The China Daily newspaper quoted a directive Tuesday from the Standing Committee of the Chinese People’s Political Consultative Conference National Committee, the country’s top political advisory body.
“Fiscal policy should be really proactive, reflected in more intensified tax cuts for small and micro-sized enterprises, especially in the emerging and modern service sectors, to reduce costs and promote profits for companies,” it said.
It’s clear that major trouble spots remain, like China’s overdeveloped property sector, where prices are falling rapidly. As of yet, it’s unclear how Beijing will manage the coming months, particularly as it navigates through the turbulence of a rare and secretive transition to a new president and leadership team.
“The government isn’t likely to employ any economic stimulus measures at this time, but the situation is not too dire,” said Wen Yuanli, an independent Chinese economist. He said the government still has massive reserves to boost the economy it could use in case of emergency.
Meanwhile, luxury goods companies have seen a deceleration in their sales in China in recent months, noted JP Morgan analyst Melanie Flouquet.
Her research, distributed Wednesday, noted decelerating organic sales growth in China for several luxury players for the first quarter of 2012 compared with the latter part of 2011. These companies included LVMH Moët Hennessy Louis Vuitton, Hugo Boss, Burberry and Prada.
Flouquet said there are some short-term factors behind the slowdown, including a “cooling of gift giving” ahead of the government change and the fact that Chinese shoppers are choosing to spend more when they travel abroad than they do at home.
But she also said there are indications of a longer-term softening of the market, including “unsupportive” demographics regarding low levels of new entries in the workforce. The market might be more mature and price sensitive than previously thought, she added.
“Bullish investors would be right to stress that the deceleration of luxury goods sales in China is only over one quarter, and a quarter blurred by the Chinese New Year at that. Still, it was broad based across most companies and product categories. In addition, it is striking that it is an area of focus to most luxury executives with a number of senior management and chairmen flying to China to feel the pulse of the market and gain a better understanding of the situation,” she said.
The analyst said a number of companies are talking about “pausing” their sharp expansion in China of recent years to consolidate their presence in the country, she said, adding that this was the case for Richemont, LVMH and PPR.
In a recent report, CBRE Global Research and Consulting executives said that China’s slowing economy is not significantly impacting the construction industry so far. But CBRE said brands, particularly those in the luxury sector, are slowing down their expansion for a couple different reasons.

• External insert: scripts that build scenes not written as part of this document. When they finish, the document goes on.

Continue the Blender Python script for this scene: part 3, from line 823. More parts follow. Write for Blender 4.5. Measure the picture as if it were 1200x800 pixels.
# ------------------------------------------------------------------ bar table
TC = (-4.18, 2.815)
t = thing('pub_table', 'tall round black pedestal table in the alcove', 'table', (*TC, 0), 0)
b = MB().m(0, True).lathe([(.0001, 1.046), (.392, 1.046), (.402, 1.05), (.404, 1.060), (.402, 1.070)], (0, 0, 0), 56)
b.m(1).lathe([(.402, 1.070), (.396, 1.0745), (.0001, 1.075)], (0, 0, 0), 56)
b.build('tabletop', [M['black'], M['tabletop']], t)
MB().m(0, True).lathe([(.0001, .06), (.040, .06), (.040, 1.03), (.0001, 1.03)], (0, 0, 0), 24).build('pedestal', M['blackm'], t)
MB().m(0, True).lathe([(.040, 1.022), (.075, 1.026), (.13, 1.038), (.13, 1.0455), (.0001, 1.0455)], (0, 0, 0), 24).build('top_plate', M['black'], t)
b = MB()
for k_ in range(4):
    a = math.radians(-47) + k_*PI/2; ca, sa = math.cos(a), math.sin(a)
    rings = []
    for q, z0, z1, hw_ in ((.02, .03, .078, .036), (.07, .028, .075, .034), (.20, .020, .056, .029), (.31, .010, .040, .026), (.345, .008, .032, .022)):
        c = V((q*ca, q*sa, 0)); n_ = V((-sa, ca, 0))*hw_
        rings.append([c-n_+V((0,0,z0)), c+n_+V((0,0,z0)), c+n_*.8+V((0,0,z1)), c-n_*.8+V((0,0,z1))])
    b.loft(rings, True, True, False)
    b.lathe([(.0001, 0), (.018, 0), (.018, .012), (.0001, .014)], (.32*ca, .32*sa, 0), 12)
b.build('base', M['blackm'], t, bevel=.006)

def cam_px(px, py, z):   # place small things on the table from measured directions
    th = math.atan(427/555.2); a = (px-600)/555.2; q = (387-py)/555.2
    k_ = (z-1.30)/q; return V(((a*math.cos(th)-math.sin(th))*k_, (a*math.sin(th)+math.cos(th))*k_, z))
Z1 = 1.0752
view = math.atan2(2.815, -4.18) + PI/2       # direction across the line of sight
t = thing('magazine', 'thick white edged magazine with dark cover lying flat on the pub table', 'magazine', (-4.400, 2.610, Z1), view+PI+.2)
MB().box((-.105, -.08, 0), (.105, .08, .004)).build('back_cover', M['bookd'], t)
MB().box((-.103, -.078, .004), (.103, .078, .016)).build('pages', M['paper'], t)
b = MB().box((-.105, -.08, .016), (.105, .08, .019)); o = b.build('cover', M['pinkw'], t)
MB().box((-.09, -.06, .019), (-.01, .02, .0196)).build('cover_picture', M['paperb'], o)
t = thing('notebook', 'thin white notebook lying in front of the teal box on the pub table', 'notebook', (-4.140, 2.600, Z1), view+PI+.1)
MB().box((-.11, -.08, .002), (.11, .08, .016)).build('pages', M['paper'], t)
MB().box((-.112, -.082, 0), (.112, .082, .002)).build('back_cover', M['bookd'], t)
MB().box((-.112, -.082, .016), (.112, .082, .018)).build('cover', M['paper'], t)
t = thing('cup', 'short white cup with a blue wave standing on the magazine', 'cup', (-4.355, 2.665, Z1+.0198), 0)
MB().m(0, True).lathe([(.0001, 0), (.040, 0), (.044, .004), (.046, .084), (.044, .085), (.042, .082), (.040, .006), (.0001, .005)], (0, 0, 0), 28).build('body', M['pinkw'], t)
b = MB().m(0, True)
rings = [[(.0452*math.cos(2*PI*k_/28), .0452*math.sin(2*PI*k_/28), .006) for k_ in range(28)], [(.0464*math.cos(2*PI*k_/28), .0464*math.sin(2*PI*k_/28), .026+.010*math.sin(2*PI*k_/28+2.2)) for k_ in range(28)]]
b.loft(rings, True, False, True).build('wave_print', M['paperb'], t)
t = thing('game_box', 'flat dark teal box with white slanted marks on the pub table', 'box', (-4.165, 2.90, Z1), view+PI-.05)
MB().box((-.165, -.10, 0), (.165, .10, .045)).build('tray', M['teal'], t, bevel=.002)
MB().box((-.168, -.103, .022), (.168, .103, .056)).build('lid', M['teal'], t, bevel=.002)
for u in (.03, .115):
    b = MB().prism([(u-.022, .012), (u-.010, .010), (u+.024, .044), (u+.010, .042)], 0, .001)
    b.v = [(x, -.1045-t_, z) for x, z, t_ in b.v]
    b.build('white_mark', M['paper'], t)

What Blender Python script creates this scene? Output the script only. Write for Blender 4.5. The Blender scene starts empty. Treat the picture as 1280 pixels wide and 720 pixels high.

There is a lack of premium properties available across the country and companies are making more educated decisions in terms of where they want their brands to be located, the researchers concluded. Brands have realized that breakneck expansion may not be the best play for them going forward in China, according to CBRE.
“I would say today we are seeing more prudent choices being made,” said Sebastian Skiff, executive director of CBRE’s retail operations in Asia. “The rush is not as robust as before.”